You could say the Scottish Conservatives are in an insurgent renaissance.

But you wouldn’t know it from their conference this weekend. The party made use of just a small section of the huge hall at the Aberdeen Exhibition and Conference Centre. 

In the exhibition space, I found just a few third-sector organisations — the ones that will make a cursory effort at every political convention. 

The biggest excitement of Friday morning came from the discovery that an oyster catcher had laid three eggs on the window ledge of the press room. 

She’d better hide them before Theresa May arrives, I thought, or she’ll be forced to smash one to comply with the two-child benefit cap.

In her speech to the conference today, Davidson is expected to say: “I want to live in a country that ‘will,’ that ‘shall,’ that ‘can’ act, and can act right now.

“So we’re not fighting each other — but fighting for each other. We’ve got to get out of the trenches of the last decade: Yes and No, Leave and Remain — and work together to create a better nation for us all.”

So we’re in the now. The trouble is, the delegates seem more like remnants of yesteryear — and how long can the party maintain its electoral momentum if its brand is purely based on the persona of one charismatic individual?

In search of the Scottish Tories’ famed new youthful energy, I headed to a fringe meeting hosted by the Scottish Young Conservatives (SYC). 

The queue for the buffet looked indistinguishable from any other crowd at the conference, but the room was soon graced with sharp-suited 20-somethings — plus a few in tweed.

As I reported in the news pages today, the event was most notable for MP Luke Graham’s call for a shift away from environmentalism and equality in Scotland’s curriculum.

But surely that would still leave room for the party’s new talent to show us their exciting plans? 

Perhaps, but it was not a chance they took up. The youth section’s secretary Missy Bolt acknowledged that the party was “lagging behind Labour” in engaging young people. 

But the offer to voters was not just zero, but in minus numbers. Speakers attacked the SNP’s free university tuition policy, with education spokeswoman Liz Smith calling for a “graduate contribution.” 

This would not amount to “upfront fees” or a graduate tax, she insisted — but quite how it would differ was not explained.

Another suggestion from the panel was that a greater number of younger candidates and representatives would help convince the youth of their ideology. 

It’s significant that the word ideology came up — because Davidson does her best to distance herself from any semblance of it. 

But for all the appetite to create an equivalent of Momentum, young people’s engagement with Corbyn is not about the man, but what he represents.

And who knows quite what Ruth Davidson represents?

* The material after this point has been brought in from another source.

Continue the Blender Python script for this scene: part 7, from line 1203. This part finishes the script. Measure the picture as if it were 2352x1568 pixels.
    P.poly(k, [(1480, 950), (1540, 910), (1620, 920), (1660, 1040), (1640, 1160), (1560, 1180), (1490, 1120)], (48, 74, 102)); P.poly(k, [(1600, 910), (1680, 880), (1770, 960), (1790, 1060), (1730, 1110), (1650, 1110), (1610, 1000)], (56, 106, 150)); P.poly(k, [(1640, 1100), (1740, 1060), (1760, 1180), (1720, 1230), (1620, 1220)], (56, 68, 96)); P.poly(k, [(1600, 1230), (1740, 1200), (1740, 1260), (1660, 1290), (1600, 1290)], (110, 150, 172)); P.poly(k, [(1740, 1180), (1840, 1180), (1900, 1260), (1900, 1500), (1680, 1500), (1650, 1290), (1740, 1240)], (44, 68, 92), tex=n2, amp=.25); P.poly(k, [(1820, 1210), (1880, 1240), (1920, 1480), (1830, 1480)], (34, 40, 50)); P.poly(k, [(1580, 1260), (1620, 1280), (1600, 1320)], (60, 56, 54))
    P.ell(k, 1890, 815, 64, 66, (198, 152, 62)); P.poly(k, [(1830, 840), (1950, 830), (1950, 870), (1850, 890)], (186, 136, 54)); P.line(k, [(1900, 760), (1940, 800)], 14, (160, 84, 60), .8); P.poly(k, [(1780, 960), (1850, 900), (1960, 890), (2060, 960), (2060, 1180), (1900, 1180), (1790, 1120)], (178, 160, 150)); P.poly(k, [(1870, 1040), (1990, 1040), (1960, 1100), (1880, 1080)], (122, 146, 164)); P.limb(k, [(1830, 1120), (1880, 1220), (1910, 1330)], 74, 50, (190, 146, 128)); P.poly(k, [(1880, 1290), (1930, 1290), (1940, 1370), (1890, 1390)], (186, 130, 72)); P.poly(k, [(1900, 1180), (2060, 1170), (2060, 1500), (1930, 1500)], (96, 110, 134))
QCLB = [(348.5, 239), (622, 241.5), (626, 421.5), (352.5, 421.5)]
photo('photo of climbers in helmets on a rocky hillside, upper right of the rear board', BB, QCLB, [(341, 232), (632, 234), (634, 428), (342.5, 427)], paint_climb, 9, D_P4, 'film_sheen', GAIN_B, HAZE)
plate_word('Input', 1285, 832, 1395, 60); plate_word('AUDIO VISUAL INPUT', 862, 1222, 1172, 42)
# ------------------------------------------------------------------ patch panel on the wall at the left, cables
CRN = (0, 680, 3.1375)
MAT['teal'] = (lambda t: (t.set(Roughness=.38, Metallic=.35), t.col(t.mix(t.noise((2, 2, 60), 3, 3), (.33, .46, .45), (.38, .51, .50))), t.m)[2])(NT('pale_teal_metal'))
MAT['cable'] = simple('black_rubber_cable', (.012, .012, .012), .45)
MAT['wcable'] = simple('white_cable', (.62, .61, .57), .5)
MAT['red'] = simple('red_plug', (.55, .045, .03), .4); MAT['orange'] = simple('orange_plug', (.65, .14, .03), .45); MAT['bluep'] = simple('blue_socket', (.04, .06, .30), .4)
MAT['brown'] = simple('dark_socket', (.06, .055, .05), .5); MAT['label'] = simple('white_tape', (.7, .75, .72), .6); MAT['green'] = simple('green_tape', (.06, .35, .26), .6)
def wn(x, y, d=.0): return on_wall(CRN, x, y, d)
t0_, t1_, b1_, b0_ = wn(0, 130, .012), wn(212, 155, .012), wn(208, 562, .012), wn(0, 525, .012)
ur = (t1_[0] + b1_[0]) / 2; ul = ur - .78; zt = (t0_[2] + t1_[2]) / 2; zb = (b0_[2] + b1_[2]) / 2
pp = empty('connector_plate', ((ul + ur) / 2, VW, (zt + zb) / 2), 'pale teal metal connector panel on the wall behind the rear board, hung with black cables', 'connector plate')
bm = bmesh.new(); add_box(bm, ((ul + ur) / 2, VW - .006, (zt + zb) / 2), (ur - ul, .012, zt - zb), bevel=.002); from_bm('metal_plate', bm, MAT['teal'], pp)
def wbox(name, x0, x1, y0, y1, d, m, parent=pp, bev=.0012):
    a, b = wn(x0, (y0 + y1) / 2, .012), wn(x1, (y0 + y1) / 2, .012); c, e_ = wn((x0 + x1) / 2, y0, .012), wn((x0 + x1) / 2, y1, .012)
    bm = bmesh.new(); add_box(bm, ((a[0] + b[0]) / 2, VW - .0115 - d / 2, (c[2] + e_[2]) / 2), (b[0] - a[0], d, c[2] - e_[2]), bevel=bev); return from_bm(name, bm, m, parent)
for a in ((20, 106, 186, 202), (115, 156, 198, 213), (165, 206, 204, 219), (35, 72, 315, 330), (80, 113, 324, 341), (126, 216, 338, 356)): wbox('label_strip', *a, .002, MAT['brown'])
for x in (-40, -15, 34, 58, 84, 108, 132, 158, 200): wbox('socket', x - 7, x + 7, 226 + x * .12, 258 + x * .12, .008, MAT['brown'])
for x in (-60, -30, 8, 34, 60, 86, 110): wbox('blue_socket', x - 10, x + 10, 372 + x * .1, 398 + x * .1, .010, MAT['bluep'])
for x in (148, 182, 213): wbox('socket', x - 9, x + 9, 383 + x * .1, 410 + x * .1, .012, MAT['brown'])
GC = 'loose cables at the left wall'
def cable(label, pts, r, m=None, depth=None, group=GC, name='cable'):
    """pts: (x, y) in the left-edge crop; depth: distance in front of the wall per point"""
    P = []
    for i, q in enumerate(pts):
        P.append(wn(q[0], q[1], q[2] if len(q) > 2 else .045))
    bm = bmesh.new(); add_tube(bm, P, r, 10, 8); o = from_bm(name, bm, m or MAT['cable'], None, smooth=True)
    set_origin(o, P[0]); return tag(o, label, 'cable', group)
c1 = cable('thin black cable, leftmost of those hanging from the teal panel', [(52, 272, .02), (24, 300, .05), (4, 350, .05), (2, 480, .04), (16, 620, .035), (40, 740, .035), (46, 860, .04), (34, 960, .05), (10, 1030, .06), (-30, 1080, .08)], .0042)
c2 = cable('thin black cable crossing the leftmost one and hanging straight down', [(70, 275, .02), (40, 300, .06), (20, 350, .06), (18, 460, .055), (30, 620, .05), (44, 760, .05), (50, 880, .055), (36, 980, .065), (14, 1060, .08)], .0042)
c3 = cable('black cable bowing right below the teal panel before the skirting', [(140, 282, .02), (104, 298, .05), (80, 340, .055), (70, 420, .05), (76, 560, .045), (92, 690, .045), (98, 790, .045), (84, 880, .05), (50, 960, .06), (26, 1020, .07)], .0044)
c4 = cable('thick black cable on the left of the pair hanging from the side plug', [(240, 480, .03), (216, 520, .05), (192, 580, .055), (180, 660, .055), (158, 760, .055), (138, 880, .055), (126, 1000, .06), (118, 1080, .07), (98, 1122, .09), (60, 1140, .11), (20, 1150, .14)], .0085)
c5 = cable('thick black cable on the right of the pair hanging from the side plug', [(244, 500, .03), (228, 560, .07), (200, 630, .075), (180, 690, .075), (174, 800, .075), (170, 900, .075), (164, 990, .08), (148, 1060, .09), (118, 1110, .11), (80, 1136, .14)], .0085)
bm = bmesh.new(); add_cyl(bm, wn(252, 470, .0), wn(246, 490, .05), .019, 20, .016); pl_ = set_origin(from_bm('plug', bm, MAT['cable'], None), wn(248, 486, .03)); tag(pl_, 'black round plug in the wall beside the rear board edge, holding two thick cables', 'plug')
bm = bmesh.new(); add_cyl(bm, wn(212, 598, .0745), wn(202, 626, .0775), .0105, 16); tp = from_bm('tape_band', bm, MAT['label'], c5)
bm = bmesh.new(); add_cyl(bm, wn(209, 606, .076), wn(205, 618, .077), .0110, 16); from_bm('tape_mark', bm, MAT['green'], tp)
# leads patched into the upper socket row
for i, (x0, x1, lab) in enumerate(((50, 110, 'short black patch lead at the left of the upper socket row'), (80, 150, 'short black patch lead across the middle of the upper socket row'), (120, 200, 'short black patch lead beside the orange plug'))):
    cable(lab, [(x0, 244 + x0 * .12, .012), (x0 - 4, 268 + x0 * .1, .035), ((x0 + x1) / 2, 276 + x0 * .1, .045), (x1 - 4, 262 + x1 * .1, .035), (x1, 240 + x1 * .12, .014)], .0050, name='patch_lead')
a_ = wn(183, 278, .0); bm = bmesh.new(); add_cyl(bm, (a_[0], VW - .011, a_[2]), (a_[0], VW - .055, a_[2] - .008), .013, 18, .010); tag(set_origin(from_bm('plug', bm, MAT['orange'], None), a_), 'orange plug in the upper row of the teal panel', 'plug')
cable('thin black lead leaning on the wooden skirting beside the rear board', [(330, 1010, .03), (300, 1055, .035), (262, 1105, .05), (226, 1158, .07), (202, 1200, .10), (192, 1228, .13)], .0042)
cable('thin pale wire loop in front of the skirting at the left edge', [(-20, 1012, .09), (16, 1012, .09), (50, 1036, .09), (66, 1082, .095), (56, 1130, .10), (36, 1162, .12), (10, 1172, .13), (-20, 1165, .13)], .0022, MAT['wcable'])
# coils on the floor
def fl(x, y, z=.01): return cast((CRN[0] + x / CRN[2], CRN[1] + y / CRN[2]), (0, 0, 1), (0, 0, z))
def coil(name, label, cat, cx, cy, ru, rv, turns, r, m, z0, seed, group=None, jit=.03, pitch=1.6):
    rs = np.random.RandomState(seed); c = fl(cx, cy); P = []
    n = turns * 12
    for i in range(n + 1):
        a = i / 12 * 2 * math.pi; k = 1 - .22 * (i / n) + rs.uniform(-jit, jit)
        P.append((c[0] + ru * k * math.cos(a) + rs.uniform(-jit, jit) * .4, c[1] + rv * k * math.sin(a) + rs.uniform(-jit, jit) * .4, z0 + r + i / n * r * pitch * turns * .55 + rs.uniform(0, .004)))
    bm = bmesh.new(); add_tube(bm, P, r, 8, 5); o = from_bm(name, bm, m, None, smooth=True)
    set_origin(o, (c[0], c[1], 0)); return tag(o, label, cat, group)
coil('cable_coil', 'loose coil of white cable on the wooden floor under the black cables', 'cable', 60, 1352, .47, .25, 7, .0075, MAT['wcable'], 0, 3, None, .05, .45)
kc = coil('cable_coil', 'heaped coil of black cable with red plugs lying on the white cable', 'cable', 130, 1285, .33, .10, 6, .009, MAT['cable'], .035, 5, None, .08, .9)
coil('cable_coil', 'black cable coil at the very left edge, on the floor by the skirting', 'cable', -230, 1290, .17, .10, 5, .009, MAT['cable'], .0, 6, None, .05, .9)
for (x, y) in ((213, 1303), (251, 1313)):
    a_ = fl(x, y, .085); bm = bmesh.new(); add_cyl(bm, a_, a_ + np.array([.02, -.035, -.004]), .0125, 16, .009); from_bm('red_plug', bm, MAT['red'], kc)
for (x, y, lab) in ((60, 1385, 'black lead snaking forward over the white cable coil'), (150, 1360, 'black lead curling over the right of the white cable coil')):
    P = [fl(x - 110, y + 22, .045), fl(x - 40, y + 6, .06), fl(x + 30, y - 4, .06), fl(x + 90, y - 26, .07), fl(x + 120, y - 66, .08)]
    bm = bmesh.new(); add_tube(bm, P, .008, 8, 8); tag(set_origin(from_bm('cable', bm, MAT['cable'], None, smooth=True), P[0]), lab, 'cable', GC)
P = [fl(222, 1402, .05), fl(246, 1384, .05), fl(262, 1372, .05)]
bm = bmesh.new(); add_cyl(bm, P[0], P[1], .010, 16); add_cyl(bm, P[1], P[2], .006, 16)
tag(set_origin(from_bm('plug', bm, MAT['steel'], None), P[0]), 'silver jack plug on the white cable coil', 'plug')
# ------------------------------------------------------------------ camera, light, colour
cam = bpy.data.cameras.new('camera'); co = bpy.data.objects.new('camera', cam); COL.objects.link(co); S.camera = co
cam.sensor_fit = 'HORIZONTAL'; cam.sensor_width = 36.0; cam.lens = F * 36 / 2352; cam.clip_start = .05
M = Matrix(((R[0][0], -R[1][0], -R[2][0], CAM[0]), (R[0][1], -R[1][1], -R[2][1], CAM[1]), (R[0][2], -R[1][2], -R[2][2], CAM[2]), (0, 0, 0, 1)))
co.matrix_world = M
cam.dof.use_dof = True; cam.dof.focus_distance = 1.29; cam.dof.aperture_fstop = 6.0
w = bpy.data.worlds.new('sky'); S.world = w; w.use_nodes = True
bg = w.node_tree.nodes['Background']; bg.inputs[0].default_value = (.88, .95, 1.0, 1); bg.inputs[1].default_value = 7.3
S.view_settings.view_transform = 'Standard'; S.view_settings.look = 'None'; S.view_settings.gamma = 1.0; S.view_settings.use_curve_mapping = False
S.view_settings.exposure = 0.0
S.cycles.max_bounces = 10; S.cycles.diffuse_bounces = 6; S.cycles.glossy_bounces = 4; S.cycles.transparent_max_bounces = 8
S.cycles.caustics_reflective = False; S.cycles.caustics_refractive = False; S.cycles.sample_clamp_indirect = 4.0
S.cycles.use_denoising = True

Is it the socially progressive and media-savvy face she puts about — or her steadfast support for the most brutal of Tory policies? 

That’s the message of the digital advert Scottish Labour is launching today, which highlights Davidson’s support for the two-child benefit cap and the rape clause. 

“The truth about Ruth is that she is no different from her right-wing Tory colleagues like Boris Johnson and Jacob Rees-Mogg,” Scottish Labour deputy leader Lesley Laird says.

My personal highlight of the yoof fringe, however, had to be SYC executive member Orhan Ahmed speaking of the importance of savings and pensions to young people. 

There’s a “great” retirement development in San Francisco, he said, which “I’ve had my eye on for 20 years.” Normality corner.